When Jesus says, “I am the way, and the truth, and the life. No one comes to the Father except through me”, he is saying that he is the way by which his disciples, too, will come to call God “Father”. He is the way by which they will be included in the life that he shares with his Father, the life in which there is no death.
So, when the Risen Lord meets Mary Magdalene outside the tomb, he says, “Go to my brothers and say to them, “I am ascending to my Father and your Father, to my God and your God”. For the first time in John’s Gospel, Jesus’ Father is our Father, too, his God is our God, too. We are no longer servants, or even friends, but brothers and sisters.
Jesus through his death has gone to the Father, and now lives the limitless, unconditioned, deathless life of the Resurrection. By the power of his resurrection, we too can become children of God, we too can call God “Father”.
The old imagination of a life conditioned by violence and fear and bounded by death has gone. Christ is risen, and that changes everything. Christ is risen, and that makes it possible to believe. Christ is risen, and that makes it possible to imagine what we could never have imagined before: that in the Father there is no death, no violence, no darkness at all. The Father is utterly vivacious, deathless self-giving love. And the Father calls us through Jesus to share in his life.

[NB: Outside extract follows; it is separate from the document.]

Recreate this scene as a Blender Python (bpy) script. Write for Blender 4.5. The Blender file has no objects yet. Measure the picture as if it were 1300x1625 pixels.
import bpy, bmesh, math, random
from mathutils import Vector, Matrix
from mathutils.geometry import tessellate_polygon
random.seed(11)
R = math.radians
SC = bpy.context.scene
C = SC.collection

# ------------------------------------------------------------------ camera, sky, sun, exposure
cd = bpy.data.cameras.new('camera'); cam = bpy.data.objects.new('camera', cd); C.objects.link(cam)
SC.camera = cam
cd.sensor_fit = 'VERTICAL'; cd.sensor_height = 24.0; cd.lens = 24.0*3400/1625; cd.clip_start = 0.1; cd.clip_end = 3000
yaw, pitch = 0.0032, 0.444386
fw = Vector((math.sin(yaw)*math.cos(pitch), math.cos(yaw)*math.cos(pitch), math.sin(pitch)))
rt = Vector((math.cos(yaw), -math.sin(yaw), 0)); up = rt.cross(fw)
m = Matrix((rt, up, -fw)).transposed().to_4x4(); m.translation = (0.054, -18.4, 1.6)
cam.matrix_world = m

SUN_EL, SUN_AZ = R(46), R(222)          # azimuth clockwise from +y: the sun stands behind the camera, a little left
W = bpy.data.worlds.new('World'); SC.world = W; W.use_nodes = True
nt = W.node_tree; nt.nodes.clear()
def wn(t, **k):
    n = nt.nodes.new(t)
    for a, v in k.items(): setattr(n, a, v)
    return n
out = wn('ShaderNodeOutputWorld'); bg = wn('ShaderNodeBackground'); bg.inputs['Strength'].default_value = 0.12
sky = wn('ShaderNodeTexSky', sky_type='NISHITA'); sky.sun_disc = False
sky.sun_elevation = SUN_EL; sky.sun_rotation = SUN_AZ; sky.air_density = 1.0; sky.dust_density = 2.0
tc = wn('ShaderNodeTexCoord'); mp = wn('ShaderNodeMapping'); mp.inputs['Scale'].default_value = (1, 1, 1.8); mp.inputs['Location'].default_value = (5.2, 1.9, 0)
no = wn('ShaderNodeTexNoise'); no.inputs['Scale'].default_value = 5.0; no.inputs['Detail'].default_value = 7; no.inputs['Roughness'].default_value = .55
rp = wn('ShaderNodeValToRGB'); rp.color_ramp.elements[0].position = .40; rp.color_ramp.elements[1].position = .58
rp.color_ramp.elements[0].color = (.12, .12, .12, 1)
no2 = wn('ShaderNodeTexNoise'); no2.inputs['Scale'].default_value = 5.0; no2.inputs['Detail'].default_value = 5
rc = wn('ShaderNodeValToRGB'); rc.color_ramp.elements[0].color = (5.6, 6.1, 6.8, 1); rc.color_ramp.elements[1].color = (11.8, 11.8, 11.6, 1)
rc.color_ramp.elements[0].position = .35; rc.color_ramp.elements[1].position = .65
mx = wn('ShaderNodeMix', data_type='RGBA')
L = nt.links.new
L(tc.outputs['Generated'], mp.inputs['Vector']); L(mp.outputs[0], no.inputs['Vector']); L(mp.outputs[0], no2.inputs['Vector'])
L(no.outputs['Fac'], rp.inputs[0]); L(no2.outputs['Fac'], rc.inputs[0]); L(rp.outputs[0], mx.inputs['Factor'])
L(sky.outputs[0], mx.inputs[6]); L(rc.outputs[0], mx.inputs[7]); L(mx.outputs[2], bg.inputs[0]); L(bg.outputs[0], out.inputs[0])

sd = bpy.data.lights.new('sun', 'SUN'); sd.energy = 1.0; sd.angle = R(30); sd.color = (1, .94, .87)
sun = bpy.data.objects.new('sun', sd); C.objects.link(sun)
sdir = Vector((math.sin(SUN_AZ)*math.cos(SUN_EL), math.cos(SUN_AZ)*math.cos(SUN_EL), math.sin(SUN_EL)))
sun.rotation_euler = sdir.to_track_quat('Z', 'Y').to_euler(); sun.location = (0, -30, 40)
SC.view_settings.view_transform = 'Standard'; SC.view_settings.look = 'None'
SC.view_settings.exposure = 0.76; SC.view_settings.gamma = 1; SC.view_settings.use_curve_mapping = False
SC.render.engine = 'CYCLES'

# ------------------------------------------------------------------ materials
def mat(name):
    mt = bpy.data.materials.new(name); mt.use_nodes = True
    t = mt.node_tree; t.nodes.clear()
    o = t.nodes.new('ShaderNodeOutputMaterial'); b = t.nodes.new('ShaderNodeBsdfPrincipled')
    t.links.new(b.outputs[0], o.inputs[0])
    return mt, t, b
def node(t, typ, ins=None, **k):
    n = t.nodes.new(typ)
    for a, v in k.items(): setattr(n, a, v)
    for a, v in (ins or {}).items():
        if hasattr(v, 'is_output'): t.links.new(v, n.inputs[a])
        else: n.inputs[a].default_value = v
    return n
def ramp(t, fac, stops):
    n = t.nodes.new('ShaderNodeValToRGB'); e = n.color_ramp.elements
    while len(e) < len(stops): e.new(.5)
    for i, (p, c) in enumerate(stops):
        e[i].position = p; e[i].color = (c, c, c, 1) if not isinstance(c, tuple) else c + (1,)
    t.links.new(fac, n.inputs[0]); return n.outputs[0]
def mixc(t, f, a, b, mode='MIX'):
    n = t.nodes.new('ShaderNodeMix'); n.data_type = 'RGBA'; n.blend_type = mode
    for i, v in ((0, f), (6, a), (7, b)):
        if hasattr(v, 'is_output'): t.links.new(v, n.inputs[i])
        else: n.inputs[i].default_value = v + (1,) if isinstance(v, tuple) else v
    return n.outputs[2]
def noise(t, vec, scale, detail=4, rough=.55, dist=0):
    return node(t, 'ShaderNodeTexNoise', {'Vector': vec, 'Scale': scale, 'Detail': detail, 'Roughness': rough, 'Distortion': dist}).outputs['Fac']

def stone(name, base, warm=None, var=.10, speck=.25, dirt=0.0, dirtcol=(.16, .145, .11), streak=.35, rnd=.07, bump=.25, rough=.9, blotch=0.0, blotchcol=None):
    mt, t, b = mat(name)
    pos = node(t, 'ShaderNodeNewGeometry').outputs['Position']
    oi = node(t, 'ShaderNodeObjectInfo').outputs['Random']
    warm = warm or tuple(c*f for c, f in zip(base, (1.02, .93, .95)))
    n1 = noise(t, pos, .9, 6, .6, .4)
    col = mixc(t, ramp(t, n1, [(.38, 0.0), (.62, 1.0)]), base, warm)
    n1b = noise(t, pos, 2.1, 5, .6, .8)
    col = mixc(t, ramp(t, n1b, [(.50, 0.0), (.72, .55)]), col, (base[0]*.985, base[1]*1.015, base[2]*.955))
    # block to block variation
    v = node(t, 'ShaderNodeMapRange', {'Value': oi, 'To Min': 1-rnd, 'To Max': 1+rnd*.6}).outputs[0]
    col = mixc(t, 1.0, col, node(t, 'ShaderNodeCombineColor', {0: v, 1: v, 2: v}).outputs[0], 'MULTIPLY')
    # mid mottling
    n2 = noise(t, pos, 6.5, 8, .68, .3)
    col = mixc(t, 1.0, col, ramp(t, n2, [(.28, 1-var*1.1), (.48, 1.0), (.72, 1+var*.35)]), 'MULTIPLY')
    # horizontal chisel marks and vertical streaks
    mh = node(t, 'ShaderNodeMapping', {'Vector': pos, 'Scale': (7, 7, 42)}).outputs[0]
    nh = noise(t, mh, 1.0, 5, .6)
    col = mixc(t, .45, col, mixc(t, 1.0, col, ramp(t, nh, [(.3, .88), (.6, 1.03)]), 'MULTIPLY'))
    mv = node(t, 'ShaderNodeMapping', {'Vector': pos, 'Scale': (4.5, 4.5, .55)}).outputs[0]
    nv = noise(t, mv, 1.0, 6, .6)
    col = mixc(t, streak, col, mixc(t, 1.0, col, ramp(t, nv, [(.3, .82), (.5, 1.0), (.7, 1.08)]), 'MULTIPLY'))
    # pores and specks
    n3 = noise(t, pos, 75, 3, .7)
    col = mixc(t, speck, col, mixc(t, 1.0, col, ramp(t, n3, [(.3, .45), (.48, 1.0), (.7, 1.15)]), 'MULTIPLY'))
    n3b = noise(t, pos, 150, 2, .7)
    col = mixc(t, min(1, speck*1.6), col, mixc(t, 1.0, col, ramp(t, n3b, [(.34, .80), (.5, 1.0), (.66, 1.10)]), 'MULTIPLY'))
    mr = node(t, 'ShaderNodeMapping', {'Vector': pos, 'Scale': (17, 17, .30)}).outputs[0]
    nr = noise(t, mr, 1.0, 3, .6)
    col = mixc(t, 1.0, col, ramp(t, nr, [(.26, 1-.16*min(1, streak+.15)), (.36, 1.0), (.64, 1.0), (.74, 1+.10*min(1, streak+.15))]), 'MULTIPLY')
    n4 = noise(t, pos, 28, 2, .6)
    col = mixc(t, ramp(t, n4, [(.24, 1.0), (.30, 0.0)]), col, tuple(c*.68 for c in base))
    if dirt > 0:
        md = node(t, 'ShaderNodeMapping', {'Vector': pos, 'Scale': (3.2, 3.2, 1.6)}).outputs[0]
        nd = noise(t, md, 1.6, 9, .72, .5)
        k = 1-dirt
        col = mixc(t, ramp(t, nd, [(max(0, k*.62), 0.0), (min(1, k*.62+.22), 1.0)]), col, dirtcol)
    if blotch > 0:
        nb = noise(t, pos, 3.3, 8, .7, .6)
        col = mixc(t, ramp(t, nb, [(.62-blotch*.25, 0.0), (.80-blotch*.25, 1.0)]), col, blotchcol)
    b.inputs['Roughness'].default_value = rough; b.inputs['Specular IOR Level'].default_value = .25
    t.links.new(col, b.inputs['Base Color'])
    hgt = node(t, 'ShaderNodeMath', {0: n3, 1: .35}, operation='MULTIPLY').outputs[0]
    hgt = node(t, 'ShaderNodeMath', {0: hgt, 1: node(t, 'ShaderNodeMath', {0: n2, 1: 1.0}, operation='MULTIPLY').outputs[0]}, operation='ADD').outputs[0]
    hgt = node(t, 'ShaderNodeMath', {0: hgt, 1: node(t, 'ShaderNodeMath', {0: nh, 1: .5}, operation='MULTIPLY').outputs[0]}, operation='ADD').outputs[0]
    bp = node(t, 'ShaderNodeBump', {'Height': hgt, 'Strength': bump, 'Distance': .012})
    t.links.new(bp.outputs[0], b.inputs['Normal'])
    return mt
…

With the first disciples, the resurrection enables us to believe. To believe in Jesus, God’s Son. To believe in God the Father who raised him from the dead. To believe in the Spirit, who is God’s life, bringing creation into being, breathing in our hearts. Belief is belief in, not about. Belief is relationship. In a while we shall say the Creed together as we prepare to renew our baptismal promises. The Creed is not a tick chart of statements that we have to agree to. It is a description of the relationship we are in. The relationship of the Church, God’s people redeemed by the resurrection, with and in God who is Trinity.
And then like the first disciples, we shall meet the Risen Lord. He is risen to the unconditioned, boundless life of the Father, and makes himself known in bread and wine, the endless inexhaustible extension of his risen presence in all the world until the end of time.
We have met him, and we believe. We have met him, risen from the dead. He feeds us with his life, the life he shares with the Father, in whom there is no death. He is the way, the truth and the life. Through him we come home to the Father’s house, our Father’s house. In him we are freed from the old order of sin and death.
Jesus has completed the work he came to do, the work of our creation. After the seventh day, when God rested from his work, the eighth day has dawned, the day of resurrection, the day of new creation, the day that will never end.
God has burst into our lives from the empty tomb, to give us what we could never have imagined or foreseen: the deathless, vivacious, utterly loving life of God our Father. Now, and for ever. Alleluia, Amen.